Watson v. State

169 So. 2d 887 | Fla. Dist. Ct. App. | 1964

169 So. 2d 887 (1964)

John W. WATSON, Jr., Appellant
v.
STATE of Florida, Appellee.

No. 64-326.

District Court of Appeal of Florida. Third District.

December 22, 1964.

Wicker, Smith, Blomqvist, Hinckley & Davant and Leland E. Stansell, Jr., Miami, for appellant.

James W. Kynes, Jr., Atty. Gen., and Victor V. Andreevsky, Asst. Atty. Gen., for appellee.

Before CARROLL, TILLMAN PEARSON and HENDRY, JJ.

PER CURIAM.

This is an appeal from an order denying an application for relief under Criminal Rule No. 1, F.S.A. ch. 924 Appendix, by a party serving a sentence following conviction for breaking and entering and grand larceny. The record in this case shows a basis for relief under the rule, and we so hold.

When the original case came on for trial it involved the appellant John Watson, Jr. and a co-defendant, Nathan Mosley. Mosley was represented by an attorney, Mr. Ridarsick, but Watson was without counsel. A suggestion that Mosley's attorney should act for both defendants was rejected when it was brought out that their positions were hostile. Thereupon the court called on one of the public defenders[1] who was present to represent Watson, and the trial proceeded forthwith.[2]

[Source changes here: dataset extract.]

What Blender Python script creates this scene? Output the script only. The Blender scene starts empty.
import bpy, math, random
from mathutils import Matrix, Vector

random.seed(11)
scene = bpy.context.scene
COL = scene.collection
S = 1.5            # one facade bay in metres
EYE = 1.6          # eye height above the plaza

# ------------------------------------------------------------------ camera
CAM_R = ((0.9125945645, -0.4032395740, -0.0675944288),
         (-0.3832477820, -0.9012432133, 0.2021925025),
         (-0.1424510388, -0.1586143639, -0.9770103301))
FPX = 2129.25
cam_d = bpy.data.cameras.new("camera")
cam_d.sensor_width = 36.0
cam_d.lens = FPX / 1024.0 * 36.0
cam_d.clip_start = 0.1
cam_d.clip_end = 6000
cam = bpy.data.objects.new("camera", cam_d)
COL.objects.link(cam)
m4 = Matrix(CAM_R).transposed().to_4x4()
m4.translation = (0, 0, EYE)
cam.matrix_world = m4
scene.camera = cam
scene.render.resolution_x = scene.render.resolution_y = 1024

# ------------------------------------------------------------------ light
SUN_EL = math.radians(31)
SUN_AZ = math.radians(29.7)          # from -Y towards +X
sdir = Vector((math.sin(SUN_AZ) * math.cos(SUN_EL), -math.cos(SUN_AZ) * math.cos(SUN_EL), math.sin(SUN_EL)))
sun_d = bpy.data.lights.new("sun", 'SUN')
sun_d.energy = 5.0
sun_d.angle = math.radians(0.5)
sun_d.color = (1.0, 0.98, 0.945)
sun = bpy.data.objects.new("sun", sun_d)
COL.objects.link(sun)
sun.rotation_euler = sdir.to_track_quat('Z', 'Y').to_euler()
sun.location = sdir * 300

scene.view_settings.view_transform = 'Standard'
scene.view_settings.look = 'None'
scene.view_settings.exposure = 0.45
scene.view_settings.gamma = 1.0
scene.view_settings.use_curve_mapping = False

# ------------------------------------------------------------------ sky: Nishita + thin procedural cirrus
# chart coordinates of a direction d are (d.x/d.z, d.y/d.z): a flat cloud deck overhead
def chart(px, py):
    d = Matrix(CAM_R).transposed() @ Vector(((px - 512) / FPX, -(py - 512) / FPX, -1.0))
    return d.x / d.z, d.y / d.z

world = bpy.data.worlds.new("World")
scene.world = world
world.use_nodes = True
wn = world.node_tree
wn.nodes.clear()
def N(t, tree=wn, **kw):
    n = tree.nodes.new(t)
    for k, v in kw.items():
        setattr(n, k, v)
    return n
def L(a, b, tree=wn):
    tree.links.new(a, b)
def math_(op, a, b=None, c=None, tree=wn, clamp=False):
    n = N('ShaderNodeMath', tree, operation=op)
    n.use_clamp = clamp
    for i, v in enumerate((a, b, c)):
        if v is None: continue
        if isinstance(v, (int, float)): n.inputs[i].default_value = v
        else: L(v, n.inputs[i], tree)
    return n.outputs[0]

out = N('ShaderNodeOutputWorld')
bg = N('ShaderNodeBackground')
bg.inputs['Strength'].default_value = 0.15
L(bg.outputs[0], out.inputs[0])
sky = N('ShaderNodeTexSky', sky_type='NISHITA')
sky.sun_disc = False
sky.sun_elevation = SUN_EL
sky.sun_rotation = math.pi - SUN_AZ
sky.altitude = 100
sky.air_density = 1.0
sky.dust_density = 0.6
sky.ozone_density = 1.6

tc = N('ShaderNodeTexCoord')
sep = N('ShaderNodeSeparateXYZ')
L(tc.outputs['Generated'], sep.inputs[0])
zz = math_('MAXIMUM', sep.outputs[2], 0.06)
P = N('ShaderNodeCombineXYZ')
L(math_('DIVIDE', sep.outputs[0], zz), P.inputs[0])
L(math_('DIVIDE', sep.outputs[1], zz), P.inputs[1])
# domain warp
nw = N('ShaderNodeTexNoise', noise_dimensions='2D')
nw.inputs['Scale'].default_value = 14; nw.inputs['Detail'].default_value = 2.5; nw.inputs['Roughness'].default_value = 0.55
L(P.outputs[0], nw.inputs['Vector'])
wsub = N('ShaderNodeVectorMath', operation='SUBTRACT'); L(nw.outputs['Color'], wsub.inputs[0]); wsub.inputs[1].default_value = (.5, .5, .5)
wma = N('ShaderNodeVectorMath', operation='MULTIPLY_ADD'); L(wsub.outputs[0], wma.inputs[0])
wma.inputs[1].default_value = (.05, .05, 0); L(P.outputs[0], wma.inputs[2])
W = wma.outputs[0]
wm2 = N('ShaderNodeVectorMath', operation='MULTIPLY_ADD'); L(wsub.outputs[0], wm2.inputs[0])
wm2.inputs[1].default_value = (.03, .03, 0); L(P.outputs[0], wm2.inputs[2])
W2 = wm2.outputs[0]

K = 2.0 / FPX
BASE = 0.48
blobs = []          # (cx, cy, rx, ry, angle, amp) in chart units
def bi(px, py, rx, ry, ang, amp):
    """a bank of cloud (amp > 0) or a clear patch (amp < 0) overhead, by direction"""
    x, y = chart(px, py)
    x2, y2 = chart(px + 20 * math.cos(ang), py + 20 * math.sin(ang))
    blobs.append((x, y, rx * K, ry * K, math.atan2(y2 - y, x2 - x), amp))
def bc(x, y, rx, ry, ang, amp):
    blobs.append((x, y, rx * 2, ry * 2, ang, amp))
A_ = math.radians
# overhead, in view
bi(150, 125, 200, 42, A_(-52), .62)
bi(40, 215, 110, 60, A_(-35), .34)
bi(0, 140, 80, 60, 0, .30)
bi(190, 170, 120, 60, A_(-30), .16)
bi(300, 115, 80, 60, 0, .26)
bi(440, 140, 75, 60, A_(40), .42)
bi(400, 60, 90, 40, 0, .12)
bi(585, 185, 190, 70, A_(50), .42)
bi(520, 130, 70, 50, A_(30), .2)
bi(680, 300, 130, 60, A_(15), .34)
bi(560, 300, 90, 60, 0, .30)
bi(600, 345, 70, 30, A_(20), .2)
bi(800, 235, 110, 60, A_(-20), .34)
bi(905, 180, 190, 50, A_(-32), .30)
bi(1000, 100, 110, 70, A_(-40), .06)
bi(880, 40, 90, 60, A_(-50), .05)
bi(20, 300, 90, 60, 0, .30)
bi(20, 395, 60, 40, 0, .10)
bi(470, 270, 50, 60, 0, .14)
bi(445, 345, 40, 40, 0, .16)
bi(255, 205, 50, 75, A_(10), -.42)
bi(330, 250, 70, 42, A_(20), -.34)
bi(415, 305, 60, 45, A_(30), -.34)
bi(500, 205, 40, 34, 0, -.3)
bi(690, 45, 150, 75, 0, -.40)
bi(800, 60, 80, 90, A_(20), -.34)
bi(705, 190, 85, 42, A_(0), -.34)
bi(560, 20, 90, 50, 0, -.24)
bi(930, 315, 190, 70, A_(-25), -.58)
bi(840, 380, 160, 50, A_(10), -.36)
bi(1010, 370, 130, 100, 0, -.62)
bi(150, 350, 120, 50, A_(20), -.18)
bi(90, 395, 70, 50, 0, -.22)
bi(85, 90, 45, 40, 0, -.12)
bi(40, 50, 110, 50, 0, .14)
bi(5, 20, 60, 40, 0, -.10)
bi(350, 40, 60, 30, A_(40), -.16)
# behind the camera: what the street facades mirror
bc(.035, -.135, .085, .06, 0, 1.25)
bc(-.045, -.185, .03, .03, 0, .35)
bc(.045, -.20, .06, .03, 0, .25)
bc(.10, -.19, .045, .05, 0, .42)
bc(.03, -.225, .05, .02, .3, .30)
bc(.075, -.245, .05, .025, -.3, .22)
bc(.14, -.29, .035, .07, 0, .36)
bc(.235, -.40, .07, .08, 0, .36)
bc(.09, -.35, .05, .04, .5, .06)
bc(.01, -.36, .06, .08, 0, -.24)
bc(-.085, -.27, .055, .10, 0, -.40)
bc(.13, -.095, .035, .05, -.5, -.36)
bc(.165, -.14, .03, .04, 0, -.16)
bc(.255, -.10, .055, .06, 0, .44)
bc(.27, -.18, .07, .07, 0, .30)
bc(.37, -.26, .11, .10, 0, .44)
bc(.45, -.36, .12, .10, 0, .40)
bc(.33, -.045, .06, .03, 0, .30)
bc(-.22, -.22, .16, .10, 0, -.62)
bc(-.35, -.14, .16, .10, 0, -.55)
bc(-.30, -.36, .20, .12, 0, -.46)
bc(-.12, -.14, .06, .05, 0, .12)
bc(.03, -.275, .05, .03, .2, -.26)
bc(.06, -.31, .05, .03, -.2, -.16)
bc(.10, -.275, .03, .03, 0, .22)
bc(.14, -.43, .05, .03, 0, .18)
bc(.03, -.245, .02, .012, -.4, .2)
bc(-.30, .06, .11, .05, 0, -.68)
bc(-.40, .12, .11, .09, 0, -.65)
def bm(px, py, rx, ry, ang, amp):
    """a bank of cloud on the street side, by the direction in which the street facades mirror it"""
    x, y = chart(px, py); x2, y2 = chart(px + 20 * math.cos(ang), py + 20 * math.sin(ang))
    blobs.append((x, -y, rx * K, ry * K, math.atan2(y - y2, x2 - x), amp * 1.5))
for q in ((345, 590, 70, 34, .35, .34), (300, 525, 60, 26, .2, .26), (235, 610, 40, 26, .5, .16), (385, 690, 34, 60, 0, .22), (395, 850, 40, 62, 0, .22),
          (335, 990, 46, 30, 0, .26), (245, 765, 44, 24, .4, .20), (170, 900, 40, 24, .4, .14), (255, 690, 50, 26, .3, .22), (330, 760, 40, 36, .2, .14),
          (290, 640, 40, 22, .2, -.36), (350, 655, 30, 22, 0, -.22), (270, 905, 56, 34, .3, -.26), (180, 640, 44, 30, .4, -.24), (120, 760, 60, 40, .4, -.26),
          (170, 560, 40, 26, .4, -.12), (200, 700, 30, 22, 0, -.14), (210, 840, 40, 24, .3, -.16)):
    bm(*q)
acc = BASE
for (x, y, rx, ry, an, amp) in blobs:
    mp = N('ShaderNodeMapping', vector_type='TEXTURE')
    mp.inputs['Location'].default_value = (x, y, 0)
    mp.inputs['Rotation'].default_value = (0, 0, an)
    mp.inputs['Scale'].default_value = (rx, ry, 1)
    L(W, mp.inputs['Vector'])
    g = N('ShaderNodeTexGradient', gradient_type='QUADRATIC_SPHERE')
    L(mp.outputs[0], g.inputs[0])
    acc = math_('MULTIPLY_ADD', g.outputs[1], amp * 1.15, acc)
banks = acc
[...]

The right of a criminal defendant to be represented by counsel includes being afforded a reasonable time before trial within which to obtain a lawyer or to have one appointed a reasonable time before trial, in order that the attorney may have an opportunity *888 to confer with the accused and to prepare for trial. The time so required may vary, and will depend on the nature and complexities of the case. Such a requirement is not met when the lawyer is appointed as the trial commences. See House v. Mayo, 324 U.S. 42, 65 S. Ct. 517, 89 L. Ed. 739; Christie v. State, 94 Fla. 469, 114 So. 450; French v. State, Fla.App. 1964, 161 So. 2d 879; 14 Am.Jur., Criminal Law § 172. Here there was no waiver of counsel, and under the circumstances the defendant was subjected to trial without representation as called for under the Gideon case.[3]

The state points to the failure of the defendant's attorney to request a continuance. Appellant replies that a continuance could not reasonably have been expected because under the law at that time the defendant was not entitled to have an attorney appointed in this type of case and could have been ordered to trial without counsel.

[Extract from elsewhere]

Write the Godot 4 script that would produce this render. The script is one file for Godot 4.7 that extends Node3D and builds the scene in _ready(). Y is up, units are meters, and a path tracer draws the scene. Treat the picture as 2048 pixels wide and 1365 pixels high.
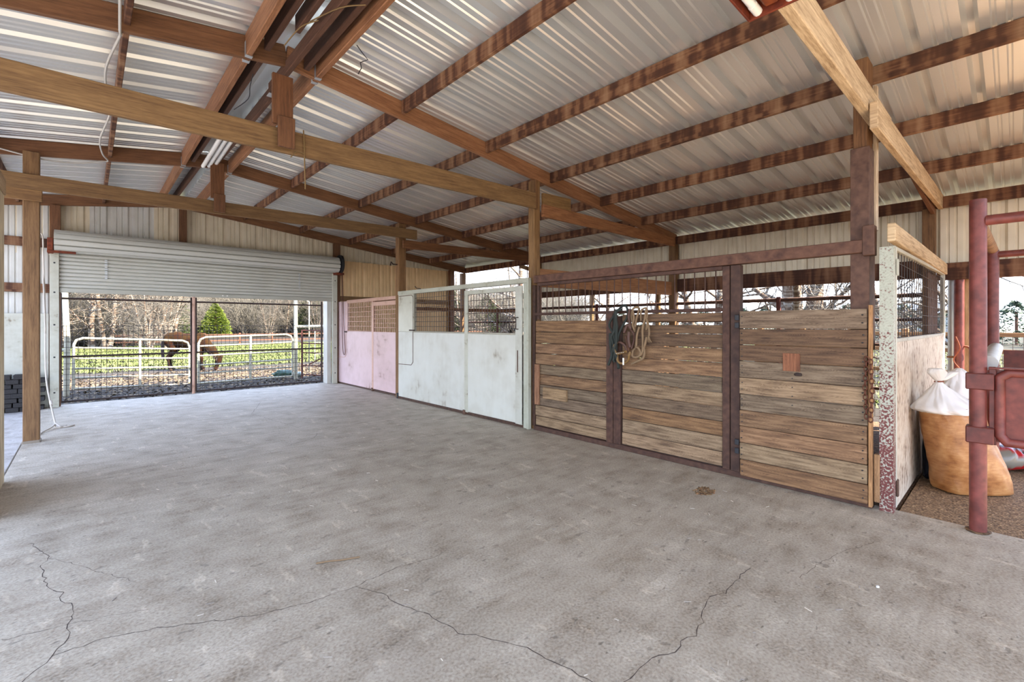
extends Node3D
# An open timber-and-sheet-metal horse barn seen from its concrete aisle.
# World: x runs across the aisle towards the stalls, -z runs down the aisle to the roller door, y up, metres.

var names := {}
var rng := RandomNumberGenerator.new()
var M := {}
const SX := 4.40          # face of the stall fronts
const EAVE := 8.25
const END := -11.2
const ORD := ["first", "second", "third", "fourth", "fifth", "sixth", "seventh", "eighth", "ninth", "tenth", "eleventh", "twelfth", "thirteenth", "fourteenth", "fifteenth", "sixteenth", "seventeenth", "eighteenth", "nineteenth", "twentieth", "twenty-first", "twenty-second", "twenty-third", "twenty-fourth", "twenty-fifth", "twenty-sixth", "twenty-seventh", "twenty-eighth", "twenty-ninth", "thirtieth", "thirty-first", "thirty-second"]

func _ready() -> void:
	rng.seed = 7
	# ---- camera
	var cam := Camera3D.new()
	cam.name = "camera"
	cam.projection = Camera3D.PROJECTION_FRUSTUM
	cam.near = 0.05
	cam.far = 400.0
	cam.keep_aspect = Camera3D.KEEP_HEIGHT
	cam.set_frustum(0.05 * 1365.0 / 925.0, Vector2(0, -0.05 * 32.5 / 925.0), 0.05, 400.0)
	cam.position = Vector3(0, 1.4, 0)
	cam.rotation.y = -atan(848.0 / 925.0)
	add_child(cam)
	cam.current = true
	# ---- sky, sun, exposure
	var we := WorldEnvironment.new()
	we.name = "world_environment"
	var e := Environment.new()
	var sky := Sky.new()
	var sm := ProceduralSkyMaterial.new()
	sm.sky_top_color = Color(0.65, 0.75, 0.93)
	sm.sky_horizon_color = Color(0.93, 0.96, 1.0)
	sm.sky_curve = 0.25
	sm.ground_bottom_color = Color(0.42, 0.38, 0.32)
	sm.ground_horizon_color = Color(0.6, 0.58, 0.52)
	sm.sky_energy_multiplier = 1.0
	sky.sky_material = sm
	e.background_mode = Environment.BG_SKY
	e.sky = sky
	e.background_energy_multiplier = 1.15
	e.tonemap_mode = Environment.TONE_MAPPER_LINEAR
	e.tonemap_exposure = 5.4
	e.sdfgi_enabled = true
	e.ssao_enabled = true
	e.ssil_enabled = true
	we.environment = e
	add_child(we)
	var sun := DirectionalLight3D.new()
	sun.name = "sun"
	sun.light_color = Color(1.0, 0.95, 0.87)
	sun.light_energy = 2.2
	sun.light_angular_distance = 0.6
	sun.shadow_enabled = true
	add_child(sun)
	sun.look_at_from_position(Vector3(4.2, 9.5, 8.0), Vector3.ZERO)
	# ---- scene
	make_materials()
	build_floor()
	build_ceiling()
	build_walls()
	build_frame()
	build_roller_door()
	build_outside_end()
	build_metal_stalls()
	build_wood_stall()
	build_side_partition()
	build_pipe_pen()
	build_bags()
	build_stall_backs()
	build_outside_right()
	build_tack()
	build_left_corner()
	build_rafter_clutter()
	build_litter()
	build_trees()

# ------------------------------------------------------------------ helpers
func numbered(called: String) -> String:
	if not names.has(called):
		names[called] = 0
		return called
	names[called] += 1
	return "%s_%03d" % [called, names[called]]

func thing(called: String, label: String, category: String, at := Vector3.ZERO, turn := 0.0, group := "") -> Node3D:
	var o := Node3D.new()
	o.name = numbered(called)
	add_child(o)
	o.position = at
	o.rotation.y = turn
	tag(o, label, category, group)
	return o

func tag(o: Node, label: String, category: String, group := "") -> void:
	o.set_meta("label", label)
	o.set_meta("category", category)
	if group != "":
		o.set_meta("group", group)

func struct_node(called: String, label := "") -> Node3D:
	var o := Node3D.new()
	o.name = numbered(called)
	o.set_meta("kind", "structure")
	if label != "":
		o.set_meta("label", label)
	add_child(o)
	return o

func new_st() -> SurfaceTool:
	var st := SurfaceTool.new()
	st.begin(Mesh.PRIMITIVE_TRIANGLES)
	return st

func put(called: String, mesh: Variant, mat: Material, parent: Node, at := Transform3D.IDENTITY) -> MeshInstance3D:
	var mi := MeshInstance3D.new()
	mi.mesh = mesh.commit() if mesh is SurfaceTool else mesh
	mi.material_override = mat
	mi.transform = at
	if parent == self:
		mi.name = numbered(called)
		add_child(mi)
	else:
		mi.name = called
		parent.add_child(mi, true)
	return mi

func dup(o: Node3D, at: Vector3, turn: float, label: String, group := "") -> Node3D:
	var c: Node3D = o.duplicate()
	var nm: String = o.name
	var base := nm
	if nm.length() > 4 and nm[nm.length() - 4] == "_" and nm.right(3).is_valid_int():
		base = nm.left(nm.length() - 4)
	c.name = numbered(base)
	add_child(c)
	c.position = at
	c.rotation.y = turn
	c.set_meta("label", label)
	if group != "":
		c.set_meta("group", group)
	return c

func tri(st: SurfaceTool, p: Array, n: Array, uv: Array, col: Color) -> void:
	var order := [0, 1, 2]
	var nn: Vector3 = n[0] + n[1] + n[2]
	if (p[1] - p[0]).cross(p[2] - p[0]).dot(nn) > 0.0:
		order = [0, 2, 1]
	for i in order:
		st.set_color(col)
		st.set_normal(n[i])
		st.set_uv(uv[i])
		st.add_vertex(p[i])

func quad(st: SurfaceTool, a: Vector3, b: Vector3, c: Vector3, d: Vector3, n: Vector3, ua: Vector2, ub: Vector2, uc: Vector2, ud: Vector2, col := Color.WHITE) -> void:
	tri(st, [a, b, c], [n, n, n], [ua, ub, uc], col)
	tri(st, [a, c, d], [n, n, n], [ua, uc, ud], col)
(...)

Accordingly, the order appealed from is reversed and the cause is remanded for further proceedings consistent herewith and as provided for under Criminal Rule No. 1.

Reversed and remanded.

NOTES

[1] At the time the trial occurred in 1959, a public defender for Dade County was provided by § 2.21 of the Dade County Code, enacted pursuant to § 6.02(E) of the Home Rule Charter for Metropolitan Dade County.

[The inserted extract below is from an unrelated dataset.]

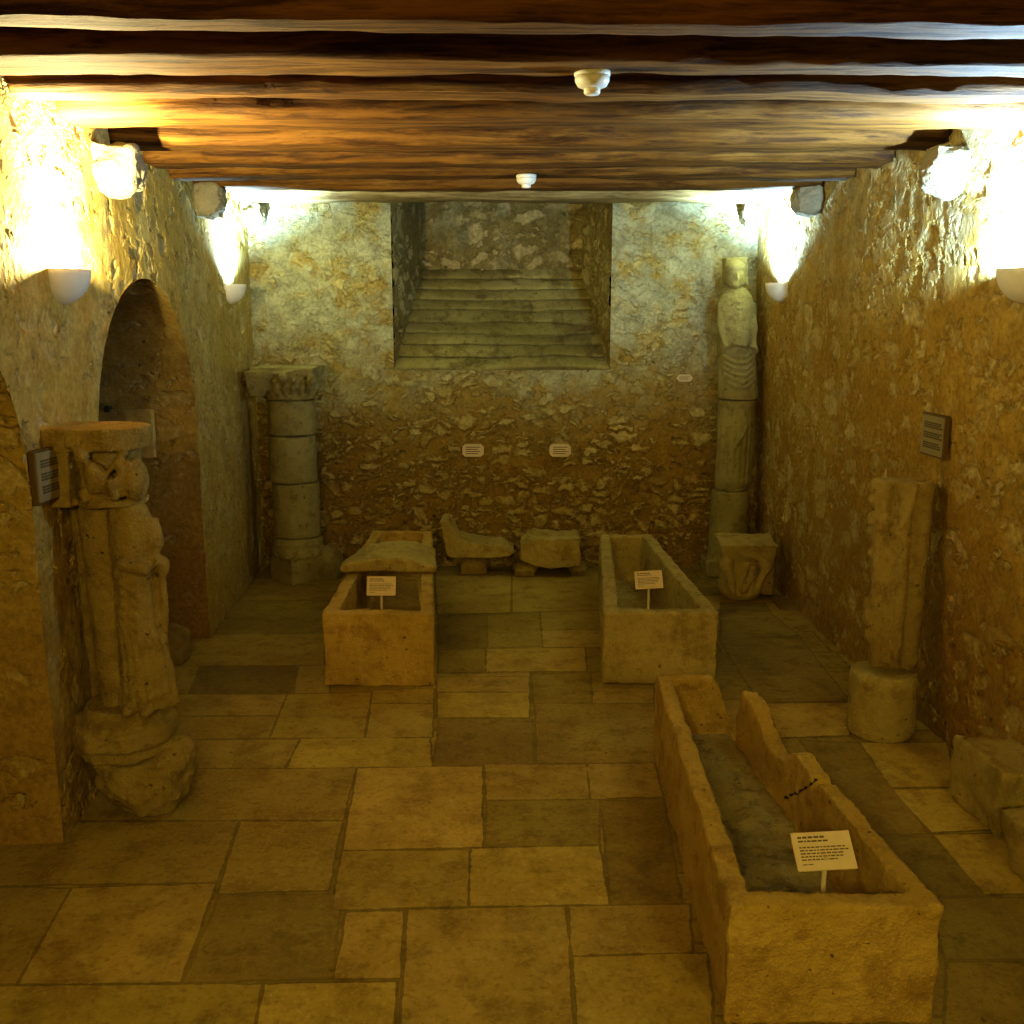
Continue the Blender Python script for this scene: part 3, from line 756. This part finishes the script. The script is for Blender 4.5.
q0 = [(-1.59, 3.74), (-1.49, 3.69), (-1.40, 3.74), (-1.37, 3.86), (-1.43, 3.97), (-1.56, 3.98), (-1.62, 3.88)]
q1 = [(-1.69, 3.72), (-1.55, 3.66), (-1.37, 3.70), (-1.31, 3.82), (-1.36, 4.0), (-1.58, 4.04), (-1.69, 3.92)]
hexa(bm, [(a, b + .03, 0) for a, b in q0], [(a, b + .03, .13) for a, b in q1]); hexa(bm, [(a, b + .03, .13) for a, b in q1], [(a * .985 - .02, b + .03, .245) for a, b in q1])
ell(bm, (-1.40, 3.84, .22), (.10, .11, .10))
tag(stone('rough_block', bm, M['statue'], None, .010, .020, 6, .005, 2), 'rough rounded stone block under the statue column on the pier', 'stone block')

# stone behind the statue, inside the arch
bm = bmesh.new(); ell(bm, (-2.0, 5.62, .10), (.12, .10, .13)); box(bm, (-2.02, 5.62, .07), (.2, .16, .14))
tag(stone('loose_stone', bm, M['statue'], None, .011, .02, 6, .004, 3), 'small loose stone on the floor at the arched recess', 'stone')
# slab on the recess jamb
t = thing('stone_tablet', 'flat rectangular stone tablet hung inside the arched recess', 'tablet', (-2.36, 5.90, 1.22))
bm = bmesh.new(); box(bm, (-2.33, 5.905, 1.31), (.42, .05, .29)); keep(stone('slab', bm, M['slabst'], None, .008, .004, 8, .001, 2), t)
bm = bmesh.new(); box(bm, (-2.375, 5.885, 1.458), (.03, .05, .035)); tube(bm, [(-2.375, 5.87, 1.44), (-2.375, 5.868, 1.48)], .006, 8); keep(obj('hanging_hook', bm, M['iron'], None), t)

# ------------------------------------------------------------------ column in the far corner
t = thing('column', 'grey stone column with carved capital in the far corner by the arcade', 'column', (-1.645, 7.5, 0))
cx, cy = -1.645, 7.48
bm = bmesh.new()
q = [(cx - .21, cy - .02), (cx + .0, cy - .21), (cx + .21, cy - .02), (cx + .12, cy + .2), (cx - .15, cy + .2)]
hexa(bm, [(a, b, 0) for a, b in q], [(a, b, .15) for a, b in q]); hexa(bm, [(a, b, .15) for a, b in q], [(cx + (a - cx) * .85, cy + (b - cy) * .85, .235) for a, b in q])
tube(bm, [(cx, cy, .2), (cx, cy, .26), (cx, cy, .275), (cx, cy, .30), (cx, cy, .345)], [.2, .195, .185, .195, .18], 28)
ell(bm, (cx + .22, cy + .06, .10), (.12, .14, .15)); box(bm, (cx + .2, cy + .06, .05), (.2, .2, .1))
keep(stone('column_base', bm, M['grey'], None, .010, .008, 7, .003, 2), t)
for z0, z1, jx in ((.35, .762, .006), (.768, 1.118, -.008), (1.124, 1.382, 0)):
    bm = bmesh.new(); tube(bm, [(cx + jx, cy, z0), (cx + jx, cy, z1)], [.178, .176], 36)
    keep(stone('column_drum', bm, M['grey'], None, .010, .007, 6, .003, 2), t)
bm = bmesh.new()
tube(bm, [(cx, cy, 1.388), (cx, cy, 1.42), (cx, cy, 1.44), (cx, cy, 1.53), (cx - .01, cy, 1.60)], [.18, .185, .18, .21, .25], 28)
q = [(-1.895, cy - .22), (-1.43, cy - .22), (-1.42, cy + .22), (-1.895, cy + .22)]
hexa(bm, [(a * .97 - .05, cy + (b - cy) * .92, 1.565) for a, b in q], [(a, b, 1.625) for a, b in q])
hexa(bm, [(-1.90, cy - .22, 1.42), (-1.80, cy - .2, 1.42), (-1.78, cy + .2, 1.42), (-1.9, cy + .2, 1.42)], [(-1.93, cy - .26, 1.6), (-1.72, cy - .25, 1.6), (-1.72, cy + .2, 1.6), (-1.93, cy + .2, 1.6)])
for k in range(9):     # leaves and volutes
    a = -160 + 140 * k / 8; c, s = math.cos(R(a)), math.sin(R(a))
    tube(bm, [(cx + c * .18, cy + s * .18, 1.42), (cx + c * .205, cy + s * .205, 1.48), (cx + c * .235, cy + s * .235, 1.54), (cx + c * .25, cy + s * .25, 1.52)], [.012, .026, .02, .014], 10)
for a in (-135, -45): ell(bm, (cx + .28 * math.cos(R(a)), cy + .28 * math.sin(R(a)), 1.535), (.04, .04, .045))
ell(bm, (cx, cy - .25, 1.56), (.035, .03, .03))
keep(stone('carved_capital', bm, M['grey'], None, .008, .005, 10, .002, 1), t)

# ------------------------------------------------------------------ tall statue in the other far corner
t = thing('statue_column', 'tall grey column statue of a robed standing figure in the far corner', 'statue', (1.70, 7.68, 0))
cx, cy = 1.705, 7.68
bm = bmesh.new(); tube(bm, [(cx - .015, cy, 0), (cx - .005, cy, .18), (cx, cy, .665)], [.175, .155, .142], 28)
box(bm, (cx - .02, cy, .06), (.34, .3, .12))
keep(stone('pedestal_drum', bm, M['grey'], None, .010, .008, 7, .003, 2), t)
bm = bmesh.new()
tube(bm, [(cx, cy, .668), (cx, cy, .72)], [.12, .125], 28); tube(bm, [(cx + .01, cy, .71), (cx + .015, cy, 1.0), (cx + .015, cy, 1.365)], [.138, .140, .143], 28)
for k, a in enumerate((-165, -145, -125, -105, -88, -70, -52, -35, -15)):
    c, s = math.cos(R(a)), math.sin(R(a))
    tube(bm, [(cx + .01 + c * .134, cy + s * .134, .73), (cx + .015 + c * .14, cy + s * .14, 1.0 + .05 * (k % 3)), (cx + .015 + c * .138, cy + s * .138, 1.3)], [.014, .012, .006], 8)
tube(bm, [(cx - .02, cy - .145, 1.0), (cx + .04, cy - .15, 1.12), (cx + .09, cy - .115, 1.2)], [.012, .016, .01], 8)
keep(stone('lower_robe', bm, M['grey'], None, .0085, .005, 9, .002, 1), t)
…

[2] The trial transcript shows this incident as follows:

"The Court: Mr. Ridarsick, I am going to ask you as an officer of this Court if you would attempt to assist this other defendant also, unless it is in opposition.

"Mr. Ridarsick: It is in opposition. "The Court: All right. Where is Mr. Loffredo, I will ask you to assist the defendant, Watson.

"I realize it is putting you under some handicap but with your experience I am sure you will have no difficulty.

"Swear the witness."

[3] Gideon v. Wainwright, 372 U.S. 335, 83 S. Ct. 792, 9 L. Ed. 2d 799.